Schon knapp die Hälfte der 24.250 Hektar des Nationalparks kommt ohne lenkende Eingriffe des Menschen aus. Das heißt, hier wird die Natur vollkommen sich selbst überlassen. Egal ob Wind, Schnee, Insekten oder Pilze den Wald "zerstören": Der Mensch bleibt außen vor und schaut sich nur an, wie die Natur sich regeneriert. Langfristig sollen sich 75 Prozent der gesamten Parkfläche so immer wieder neu gestalten.

Ein Fichtenwald an einem Waldweg. Vor den Fichten liegen geschlagene Baumstämme.

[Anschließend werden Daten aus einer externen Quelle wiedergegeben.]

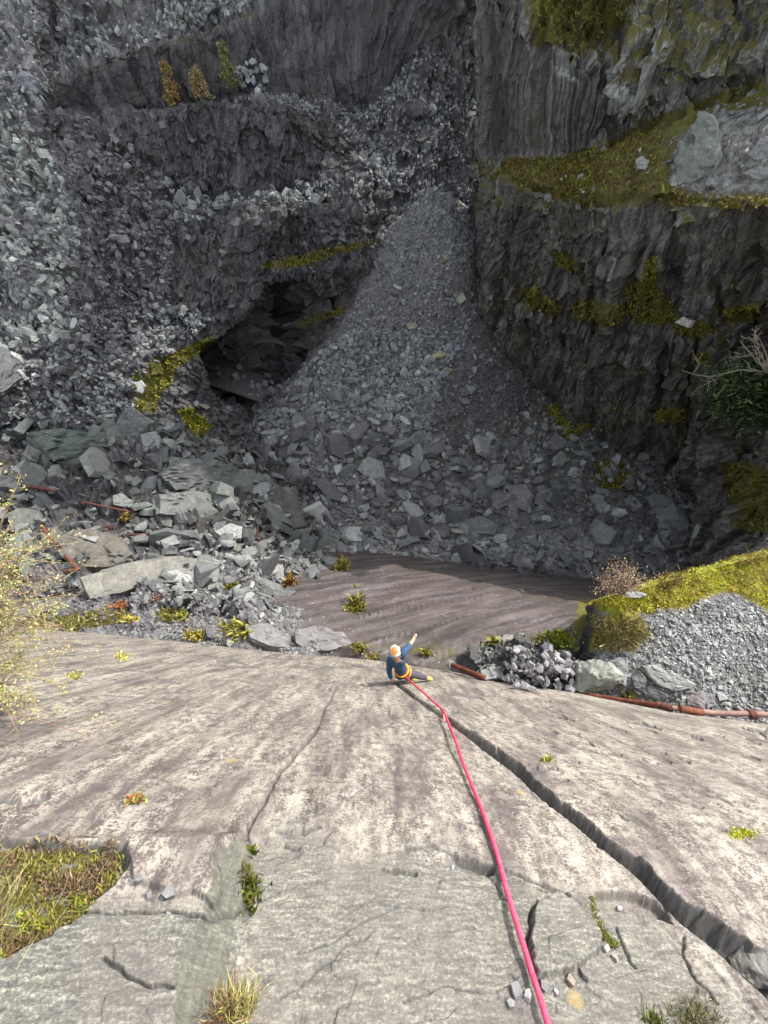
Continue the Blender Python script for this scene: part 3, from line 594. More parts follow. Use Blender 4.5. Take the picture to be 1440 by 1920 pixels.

Die Fichten verdrängten die alten Wälder

Der Urwald kommt zurück

Über Jahrhunderte hinweg war der Wald die wichtigste Lebensgrundlage für die Bewohner des Bayerischen Waldes. Im Mittelalter waren es zunächst Mönche, die erste Freiflächen in den zuvor menschenleeren Wald rodeten. Bauern zogen nach und benötigten weitere Flächen für ihre Felder.

Doch erst im Spätmittelalter kam es zu den ersten massiven Rodungen in der gesamten Region. Mobile Glashütten benötigten für die Fertigung ihrer Produkte große Holzmengen. Waren die Flächen in ihrer Umgebung abgeholzt, zogen sie an einen neuen Standort weiter.

Ab 1850 setzte die moderne Forstwirtschaft ein. Wegen Unproduktivität wurden die alten Wälder großflächig abgeholzt. An ihre Stelle traten riesige Fichtenmonokulturen, die schnell wuchsen und einen reichen Ertrag brachten. Nach dem Zweiten Weltkrieg war der alte Urwald bis auf wenige Restbestände vollkommen zerstört.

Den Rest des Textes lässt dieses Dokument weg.